Un intervento sul territorio, perciò, che faccia riferimento alla struttura del partito ma che non sia obbligato a seguirlo.
E legato a questo discorso ve n'è un altro dal quale non si deve prescindere: quello della regionalizzazione.
Il nuovo statuto, infatti, non dovrà essere vincolante per ogni comitato provinciale dalle Alpi allo stretto. Vi dovranno essere delle indicazioni di massima entro le quali, però, ogni realtà locale possa trovare una sua autonomia organizzativa in base alle esigenze.
Ed ecco allora che troviamo anche il compito dei comitati regionali, che così come sono oggi strutturati (permettetemi) non servono a nulla: a loro la funzione di coadiuvare i livelli provinciali nello sforzo organizzativo, di mantenere i contatti tra le varie province (facendo incontrare con regolare frequenza i delegati provinciali) e, soprattutto, di organizzare la formazione di secondo livello (cioè più approfondita e specifica) per i vari responsabili locali. Qui bisognerebbe aprire una parentesi su come intendo la formazione ma, per problemi di spazio, passo oltre.
Sempre per raggiungere il compimento di quel concetto famoso, è necessaria un'altra cosa: il MG deve avere gli strumenti per poter agire con la stessa incisività nella società civile come in quella politica, pena l'inutilità di una presenza. Dobbiamo essere in grado di capire con un certo anticipo dove sta andando la gente per poter preparare amministrazione e mondo politico al mutato panorama. «Governare le trasformazioni», «dalla protesta alla proposta» ... gli slogan che spiegano questo concetto si sprecano. Allora il MG che serve è un movimento che al suo interno abbia una doppia anima (ovviamente intersecata): una che potremmo definire associativa e presente sul territorio ed una, per dirla con Alberoni, istituzionale.
Da qui la necessità del tesseramento autonomo (o adesione al manifesto programmatico), per aprire il MG a coloro che vogliono essere iscritti al partito o, meglio, di avere la doppia adesione. Questo, ovviamente, si impone data la volontà di trasformare in proposte politiche le istanze di base. Ma, per farlo occorrono amici che, impegnati nella struttura del partito, siano in grado di formare (con l'aiuto di tutti coloro che condividono il progetto) una cordata lungo la quale far risalire le varie elaborazioni. Il voto deliberativo in direzione, che qualcuno mette in discussione, è perciò parte integrante del Movimento Giovanile e non è meno importante della strutturazione diversificata per regione. Qualcuno (presumibilmente «anziano») dirà che chiediamo la luna: «Vogliono essere indipendenti, ma poi non rinunziano al voto in direzione».

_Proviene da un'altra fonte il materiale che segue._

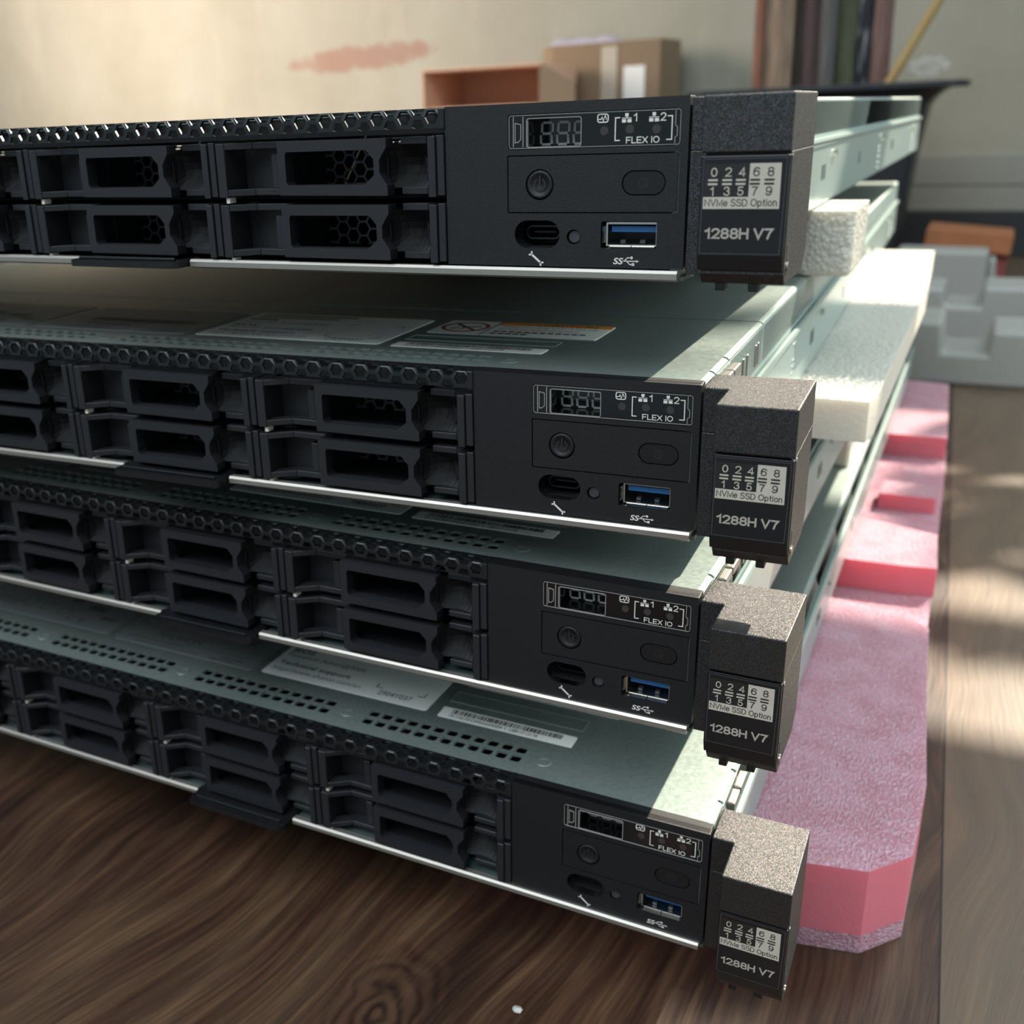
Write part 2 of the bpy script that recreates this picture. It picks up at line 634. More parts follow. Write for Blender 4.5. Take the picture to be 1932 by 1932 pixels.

Nessuno, a mio avviso, chiede la luna; qui si tratta di dotarsi di mezzi per raggiungere quella utopia di democrazia compiuta, per costruire la «città dell'uomo», che è il nostro unico obiettivo.
Oggi più che mai è imperativo che il partito creda nel MG, ma ci creda seriamente. Se questo sforzo verrà fatto, l'importanza di avere la già spiegata doppia identità sarà lampante a tutti, come chiaro sarà che non stiamo chiedendo la luna, ma solo adeguandoci ai tempi di oggi. E se ci si incammina su queste linee, cadono i problemi relativi all'età degli aderenti al MG. Infatti o si pensa ad un alzamento pari a quello dei giovani tedeschi (32 anni se non vado errato), ma ciò vorrebbe dire rimettere in discussione il tutto e poi non è una soluzione che mi entusiasma, oppure il limite di 26 non compiuti mi sembra la cosa migliore.
Diverso è il discorso riguardo alla durata della carica. Ritengo giusto portarla a tre anni, in modo da avere il giusto tempo per orientarsi e lavorare sulla media ditanza. Tale proposito, però, cammina di pari passo con l'obbligo di celebrazione del congresso di rinnovo entro i tre mesi seguenti la data della scadenza.
A metà maggio avremo l'assemblea organizzativa per costituire il nuovo statuto. Credo che tale scadenza debba vedere attenti tutti i comitati provinciali, che non possono non dedicare alcuni momenti dei loro lavori ad un dibattito su tale argomento. Solo se arriveremo a maggio con le idee chiare saremo in grado di lavorare fruttuosamente per cinque giorni, viceversa ci dimostreremo che le cose dette e fatte da Maiori a oggi lo sono state, per i più, senza convinzione.